▶ _Stated goal_
Write out all of the data exactly as it appears.

▶ _Information shown_
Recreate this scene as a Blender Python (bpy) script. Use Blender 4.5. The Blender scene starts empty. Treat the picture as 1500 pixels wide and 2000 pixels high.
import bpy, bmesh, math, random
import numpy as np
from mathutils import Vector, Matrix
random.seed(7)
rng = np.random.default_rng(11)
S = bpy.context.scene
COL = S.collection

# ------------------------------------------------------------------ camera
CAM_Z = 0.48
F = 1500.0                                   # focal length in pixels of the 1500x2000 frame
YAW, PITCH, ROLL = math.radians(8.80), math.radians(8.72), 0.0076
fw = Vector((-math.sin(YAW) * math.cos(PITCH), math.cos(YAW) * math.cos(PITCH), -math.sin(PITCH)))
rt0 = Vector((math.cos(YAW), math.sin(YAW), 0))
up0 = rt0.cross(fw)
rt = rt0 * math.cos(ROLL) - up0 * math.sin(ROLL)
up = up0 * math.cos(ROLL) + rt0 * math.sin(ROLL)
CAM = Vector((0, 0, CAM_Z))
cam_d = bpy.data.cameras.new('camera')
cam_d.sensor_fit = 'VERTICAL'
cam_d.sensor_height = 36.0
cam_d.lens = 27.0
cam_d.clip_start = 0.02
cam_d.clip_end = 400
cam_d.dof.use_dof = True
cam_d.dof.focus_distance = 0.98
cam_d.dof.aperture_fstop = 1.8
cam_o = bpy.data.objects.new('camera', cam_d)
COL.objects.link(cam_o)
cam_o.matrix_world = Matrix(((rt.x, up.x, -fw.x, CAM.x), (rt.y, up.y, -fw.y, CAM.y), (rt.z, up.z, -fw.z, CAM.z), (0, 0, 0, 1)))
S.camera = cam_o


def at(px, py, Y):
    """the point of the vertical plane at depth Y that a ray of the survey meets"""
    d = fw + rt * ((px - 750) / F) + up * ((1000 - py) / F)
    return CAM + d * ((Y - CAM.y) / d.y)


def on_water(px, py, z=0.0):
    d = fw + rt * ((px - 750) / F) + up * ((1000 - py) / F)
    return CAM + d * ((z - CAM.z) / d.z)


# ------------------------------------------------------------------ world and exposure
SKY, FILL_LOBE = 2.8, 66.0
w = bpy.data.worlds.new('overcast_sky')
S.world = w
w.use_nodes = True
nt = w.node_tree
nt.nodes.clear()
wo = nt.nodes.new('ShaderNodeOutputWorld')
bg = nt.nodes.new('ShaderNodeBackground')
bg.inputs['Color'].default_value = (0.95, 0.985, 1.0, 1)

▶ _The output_
Recreate this scene as a Blender Python (bpy) script. Use Blender 4.5. The Blender scene starts empty. Treat the picture as 1500 pixels wide and 2000 pixels high.
import bpy, bmesh, math, random
import numpy as np
from mathutils import Vector, Matrix
random.seed(7)
rng = np.random.default_rng(11)
S = bpy.context.scene
COL = S.collection

# ------------------------------------------------------------------ camera
CAM_Z = 0.48
F = 1500.0                                   # focal length in pixels of the 1500x2000 frame
YAW, PITCH, ROLL = math.radians(8.80), math.radians(8.72), 0.0076
fw = Vector((-math.sin(YAW) * math.cos(PITCH), math.cos(YAW) * math.cos(PITCH), -math.sin(PITCH)))
rt0 = Vector((math.cos(YAW), math.sin(YAW), 0))
up0 = rt0.cross(fw)
rt = rt0 * math.cos(ROLL) - up0 * math.sin(ROLL)
up = up0 * math.cos(ROLL) + rt0 * math.sin(ROLL)
CAM = Vector((0, 0, CAM_Z))
cam_d = bpy.data.cameras.new('camera')
cam_d.sensor_fit = 'VERTICAL'
cam_d.sensor_height = 36.0
cam_d.lens = 27.0
cam_d.clip_start = 0.02
cam_d.clip_end = 400
cam_d.dof.use_dof = True
cam_d.dof.focus_distance = 0.98
cam_d.dof.aperture_fstop = 1.8
cam_o = bpy.data.objects.new('camera', cam_d)
COL.objects.link(cam_o)
cam_o.matrix_world = Matrix(((rt.x, up.x, -fw.x, CAM.x), (rt.y, up.y, -fw.y, CAM.y), (rt.z, up.z, -fw.z, CAM.z), (0, 0, 0, 1)))
S.camera = cam_o


def at(px, py, Y):
    """the point of the vertical plane at depth Y that a ray of the survey meets"""
    d = fw + rt * ((px - 750) / F) + up * ((1000 - py) / F)
    return CAM + d * ((Y - CAM.y) / d.y)


def on_water(px, py, z=0.0):
    d = fw + rt * ((px - 750) / F) + up * ((1000 - py) / F)
    return CAM + d * ((z - CAM.z) / d.z)


# ------------------------------------------------------------------ world and exposure
SKY, FILL_LOBE = 2.8, 66.0
w = bpy.data.worlds.new('overcast_sky')
S.world = w
w.use_nodes = True
nt = w.node_tree
nt.nodes.clear()
wo = nt.nodes.new('ShaderNodeOutputWorld')
bg = nt.nodes.new('ShaderNodeBackground')
bg.inputs['Color'].default_value = (0.95, 0.985, 1.0, 1)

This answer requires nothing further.